The eye spots have a more specific use: communication. Panda patches are fairly specific to the individual, and previous studies have shown that pandas can identify each other using their black eye markings. It’s also possible that the black spots help to enlarge the eyes, making the stares they use as an aggressive signal more intimidating. They try to hide their faces when they’re trying to be less dominant, and goodness knows a giant bear covering its eyes with its paws isn’t scary. It’s almost painfully sweet.

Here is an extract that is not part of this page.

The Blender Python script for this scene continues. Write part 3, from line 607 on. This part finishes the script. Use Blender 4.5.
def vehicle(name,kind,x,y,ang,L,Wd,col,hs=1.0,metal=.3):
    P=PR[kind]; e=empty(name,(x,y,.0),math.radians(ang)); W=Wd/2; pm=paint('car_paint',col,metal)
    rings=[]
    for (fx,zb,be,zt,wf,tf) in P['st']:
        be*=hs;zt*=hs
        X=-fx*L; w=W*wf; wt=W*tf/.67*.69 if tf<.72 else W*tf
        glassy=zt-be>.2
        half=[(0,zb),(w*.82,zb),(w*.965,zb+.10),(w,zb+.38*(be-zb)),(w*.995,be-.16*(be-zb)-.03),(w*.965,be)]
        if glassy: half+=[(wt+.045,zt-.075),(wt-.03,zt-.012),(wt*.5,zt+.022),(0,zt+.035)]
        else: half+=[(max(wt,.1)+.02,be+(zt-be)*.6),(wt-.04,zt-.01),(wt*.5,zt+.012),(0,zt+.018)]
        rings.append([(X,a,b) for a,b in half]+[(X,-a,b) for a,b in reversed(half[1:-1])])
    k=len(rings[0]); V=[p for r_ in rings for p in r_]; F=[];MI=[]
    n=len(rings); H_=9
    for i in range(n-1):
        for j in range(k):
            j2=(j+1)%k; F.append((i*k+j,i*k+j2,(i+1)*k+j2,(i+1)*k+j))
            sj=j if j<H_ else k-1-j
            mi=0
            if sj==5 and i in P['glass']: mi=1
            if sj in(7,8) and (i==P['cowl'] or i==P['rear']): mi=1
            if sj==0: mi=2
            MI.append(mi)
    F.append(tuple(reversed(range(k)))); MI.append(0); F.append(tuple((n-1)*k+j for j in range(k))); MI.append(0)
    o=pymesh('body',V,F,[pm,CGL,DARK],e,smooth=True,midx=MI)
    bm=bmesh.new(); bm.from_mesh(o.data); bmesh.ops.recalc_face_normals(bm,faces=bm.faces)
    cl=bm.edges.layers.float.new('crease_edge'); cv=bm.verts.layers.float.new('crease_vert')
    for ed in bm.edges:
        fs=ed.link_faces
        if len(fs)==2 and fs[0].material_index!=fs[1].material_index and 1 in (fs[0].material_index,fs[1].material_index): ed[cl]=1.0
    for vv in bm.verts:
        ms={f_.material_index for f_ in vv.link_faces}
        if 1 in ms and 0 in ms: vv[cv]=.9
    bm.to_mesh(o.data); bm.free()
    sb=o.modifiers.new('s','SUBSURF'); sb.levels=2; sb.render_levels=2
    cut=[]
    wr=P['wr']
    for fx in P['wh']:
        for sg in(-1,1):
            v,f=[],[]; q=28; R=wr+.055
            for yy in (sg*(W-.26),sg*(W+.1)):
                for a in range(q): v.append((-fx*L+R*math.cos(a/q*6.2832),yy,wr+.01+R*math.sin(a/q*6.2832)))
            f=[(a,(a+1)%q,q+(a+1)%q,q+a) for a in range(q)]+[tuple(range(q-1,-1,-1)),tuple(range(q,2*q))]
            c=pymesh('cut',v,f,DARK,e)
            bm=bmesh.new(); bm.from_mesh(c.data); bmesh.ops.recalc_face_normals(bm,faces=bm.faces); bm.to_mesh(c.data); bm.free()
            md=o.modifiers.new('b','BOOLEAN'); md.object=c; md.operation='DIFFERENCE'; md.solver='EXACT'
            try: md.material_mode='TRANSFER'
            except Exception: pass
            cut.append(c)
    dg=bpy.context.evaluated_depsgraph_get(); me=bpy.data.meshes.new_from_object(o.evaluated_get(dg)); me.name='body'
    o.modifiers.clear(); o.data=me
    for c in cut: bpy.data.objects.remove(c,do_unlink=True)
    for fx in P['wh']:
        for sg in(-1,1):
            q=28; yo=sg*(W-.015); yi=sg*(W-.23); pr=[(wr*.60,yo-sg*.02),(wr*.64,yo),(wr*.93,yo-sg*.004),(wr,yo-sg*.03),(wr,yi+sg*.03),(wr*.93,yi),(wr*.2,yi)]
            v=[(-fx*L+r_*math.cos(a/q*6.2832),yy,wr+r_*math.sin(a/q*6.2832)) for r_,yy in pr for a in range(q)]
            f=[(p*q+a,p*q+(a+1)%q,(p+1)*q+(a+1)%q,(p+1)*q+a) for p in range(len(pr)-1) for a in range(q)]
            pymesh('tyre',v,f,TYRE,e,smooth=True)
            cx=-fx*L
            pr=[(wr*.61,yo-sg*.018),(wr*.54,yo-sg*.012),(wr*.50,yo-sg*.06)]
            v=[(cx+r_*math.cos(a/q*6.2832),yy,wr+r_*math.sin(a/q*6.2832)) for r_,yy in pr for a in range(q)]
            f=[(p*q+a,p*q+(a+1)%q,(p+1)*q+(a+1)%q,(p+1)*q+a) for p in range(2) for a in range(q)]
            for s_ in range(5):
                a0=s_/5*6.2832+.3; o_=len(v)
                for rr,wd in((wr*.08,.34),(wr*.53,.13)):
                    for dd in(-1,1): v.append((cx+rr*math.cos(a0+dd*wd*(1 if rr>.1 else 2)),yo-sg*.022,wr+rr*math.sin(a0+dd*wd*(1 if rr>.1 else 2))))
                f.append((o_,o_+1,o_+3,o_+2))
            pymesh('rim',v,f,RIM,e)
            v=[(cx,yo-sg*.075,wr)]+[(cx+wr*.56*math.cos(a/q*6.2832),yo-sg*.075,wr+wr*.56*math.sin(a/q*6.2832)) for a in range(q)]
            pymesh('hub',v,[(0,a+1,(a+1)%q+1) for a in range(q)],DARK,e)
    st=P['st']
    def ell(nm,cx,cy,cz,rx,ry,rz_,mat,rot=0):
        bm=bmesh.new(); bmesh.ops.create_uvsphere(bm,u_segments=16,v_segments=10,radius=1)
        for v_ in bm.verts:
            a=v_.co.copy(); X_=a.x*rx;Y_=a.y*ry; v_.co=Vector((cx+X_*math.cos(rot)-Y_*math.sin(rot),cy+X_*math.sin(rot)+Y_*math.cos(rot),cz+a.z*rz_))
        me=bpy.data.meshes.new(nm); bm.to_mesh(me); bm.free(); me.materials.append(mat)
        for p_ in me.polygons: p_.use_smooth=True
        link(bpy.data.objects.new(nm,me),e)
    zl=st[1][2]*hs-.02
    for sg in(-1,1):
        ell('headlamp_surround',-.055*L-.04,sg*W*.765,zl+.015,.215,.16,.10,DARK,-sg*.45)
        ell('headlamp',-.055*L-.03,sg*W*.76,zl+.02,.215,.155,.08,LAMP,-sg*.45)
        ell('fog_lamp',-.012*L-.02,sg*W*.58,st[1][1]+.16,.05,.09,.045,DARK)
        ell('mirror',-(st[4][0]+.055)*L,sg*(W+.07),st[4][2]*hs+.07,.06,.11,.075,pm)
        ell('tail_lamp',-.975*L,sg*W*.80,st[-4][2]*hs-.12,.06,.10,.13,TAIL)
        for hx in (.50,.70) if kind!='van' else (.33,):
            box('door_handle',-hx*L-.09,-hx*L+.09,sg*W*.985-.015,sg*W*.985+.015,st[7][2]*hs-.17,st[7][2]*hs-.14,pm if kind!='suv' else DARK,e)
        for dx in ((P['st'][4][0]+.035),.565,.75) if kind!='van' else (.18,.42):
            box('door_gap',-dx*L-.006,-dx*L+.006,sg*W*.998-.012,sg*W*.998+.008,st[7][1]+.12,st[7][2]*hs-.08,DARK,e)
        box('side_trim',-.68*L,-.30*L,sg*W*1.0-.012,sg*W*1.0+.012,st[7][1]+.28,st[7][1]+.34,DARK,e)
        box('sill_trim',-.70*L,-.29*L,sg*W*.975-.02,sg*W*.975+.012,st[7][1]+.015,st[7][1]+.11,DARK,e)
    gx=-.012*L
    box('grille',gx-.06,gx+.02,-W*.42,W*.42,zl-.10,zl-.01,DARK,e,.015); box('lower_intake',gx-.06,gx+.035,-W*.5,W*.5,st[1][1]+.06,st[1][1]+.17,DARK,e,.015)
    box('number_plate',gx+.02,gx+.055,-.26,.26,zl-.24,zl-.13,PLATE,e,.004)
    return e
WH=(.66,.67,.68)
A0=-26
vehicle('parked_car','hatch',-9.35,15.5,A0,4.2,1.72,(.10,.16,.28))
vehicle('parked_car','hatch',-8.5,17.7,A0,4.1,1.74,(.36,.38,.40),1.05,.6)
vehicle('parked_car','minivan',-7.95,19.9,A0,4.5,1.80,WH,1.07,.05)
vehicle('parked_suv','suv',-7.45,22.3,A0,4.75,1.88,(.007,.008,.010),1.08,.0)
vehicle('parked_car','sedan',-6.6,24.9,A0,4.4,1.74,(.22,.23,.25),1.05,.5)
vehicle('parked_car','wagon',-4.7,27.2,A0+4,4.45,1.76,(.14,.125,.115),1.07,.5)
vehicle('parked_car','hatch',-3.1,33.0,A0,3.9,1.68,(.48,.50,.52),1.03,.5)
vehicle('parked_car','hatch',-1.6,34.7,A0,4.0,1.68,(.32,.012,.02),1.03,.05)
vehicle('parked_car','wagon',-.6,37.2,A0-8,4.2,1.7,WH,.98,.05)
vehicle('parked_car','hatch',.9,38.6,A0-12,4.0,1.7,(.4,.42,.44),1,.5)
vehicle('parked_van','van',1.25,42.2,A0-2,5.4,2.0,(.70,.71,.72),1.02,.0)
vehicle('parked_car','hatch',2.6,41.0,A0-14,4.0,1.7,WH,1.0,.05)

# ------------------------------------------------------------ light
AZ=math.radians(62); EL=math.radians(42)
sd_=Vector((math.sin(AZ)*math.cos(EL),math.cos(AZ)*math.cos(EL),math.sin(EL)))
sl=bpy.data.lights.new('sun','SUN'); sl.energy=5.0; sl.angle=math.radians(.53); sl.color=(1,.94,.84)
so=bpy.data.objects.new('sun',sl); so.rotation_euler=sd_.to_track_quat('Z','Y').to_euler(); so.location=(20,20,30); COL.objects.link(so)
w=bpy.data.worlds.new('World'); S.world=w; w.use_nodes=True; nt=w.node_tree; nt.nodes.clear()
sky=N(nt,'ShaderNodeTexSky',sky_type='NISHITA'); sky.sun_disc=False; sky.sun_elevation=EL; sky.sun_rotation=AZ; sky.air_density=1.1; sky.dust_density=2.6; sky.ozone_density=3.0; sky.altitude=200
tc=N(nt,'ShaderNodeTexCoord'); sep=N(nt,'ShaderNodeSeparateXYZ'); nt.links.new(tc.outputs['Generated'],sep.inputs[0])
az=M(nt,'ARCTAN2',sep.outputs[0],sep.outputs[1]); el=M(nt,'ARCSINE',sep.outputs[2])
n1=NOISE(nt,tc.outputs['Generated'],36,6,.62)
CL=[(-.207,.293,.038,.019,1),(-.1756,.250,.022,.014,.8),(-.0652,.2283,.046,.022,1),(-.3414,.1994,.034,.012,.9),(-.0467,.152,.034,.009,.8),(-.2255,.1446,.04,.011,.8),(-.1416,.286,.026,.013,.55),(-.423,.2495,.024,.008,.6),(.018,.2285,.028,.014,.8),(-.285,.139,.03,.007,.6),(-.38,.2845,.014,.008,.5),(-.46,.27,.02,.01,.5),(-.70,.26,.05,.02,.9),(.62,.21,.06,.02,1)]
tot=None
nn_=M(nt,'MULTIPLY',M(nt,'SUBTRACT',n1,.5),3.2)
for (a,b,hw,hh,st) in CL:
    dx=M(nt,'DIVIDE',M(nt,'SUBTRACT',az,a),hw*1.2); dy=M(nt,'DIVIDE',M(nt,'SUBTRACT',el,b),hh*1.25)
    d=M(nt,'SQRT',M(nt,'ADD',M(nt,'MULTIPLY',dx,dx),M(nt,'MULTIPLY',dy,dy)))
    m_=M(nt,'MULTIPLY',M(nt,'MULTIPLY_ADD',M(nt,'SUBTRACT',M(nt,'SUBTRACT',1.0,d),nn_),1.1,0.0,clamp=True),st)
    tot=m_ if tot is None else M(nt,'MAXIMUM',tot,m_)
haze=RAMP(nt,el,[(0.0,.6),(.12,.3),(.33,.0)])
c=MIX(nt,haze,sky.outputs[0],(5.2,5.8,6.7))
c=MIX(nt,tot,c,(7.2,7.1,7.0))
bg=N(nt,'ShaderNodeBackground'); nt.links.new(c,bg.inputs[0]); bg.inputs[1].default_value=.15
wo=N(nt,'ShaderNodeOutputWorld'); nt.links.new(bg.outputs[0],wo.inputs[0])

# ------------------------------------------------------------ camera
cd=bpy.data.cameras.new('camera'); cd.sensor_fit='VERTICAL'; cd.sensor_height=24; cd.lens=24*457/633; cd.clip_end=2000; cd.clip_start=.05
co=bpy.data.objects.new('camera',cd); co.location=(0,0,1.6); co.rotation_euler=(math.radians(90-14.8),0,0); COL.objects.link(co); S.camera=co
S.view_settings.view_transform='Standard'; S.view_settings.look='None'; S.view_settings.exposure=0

Of course, it’s possible that this analysis is wrong—that pandas have black eyes for some totally unrelated reason (maybe they just don’t know how to put eyeliner on properly?). And it’s important to remember that the way we see pandas may be very different from how pandas see each other, not just symbolically but literally. Most bears don’t have full color vision, nor do many other predators, so to really know whether things like camouflage or intimidating markings are effective we’d have to know how those animals see the world. As the authors point this out, the fact that pandas are black and white helps their case, since the contrast is similar between animals that see in full color and those that see mostly in grayscale.
Whatever the reasons for their coloration, the important thing to remember is this: pandas are ridiculous creatures that eat a food that provides little nutrition. And sometimes they accidentally sit on their own babies. But gosh darn it, they’re cute…so we’ll save them anyway.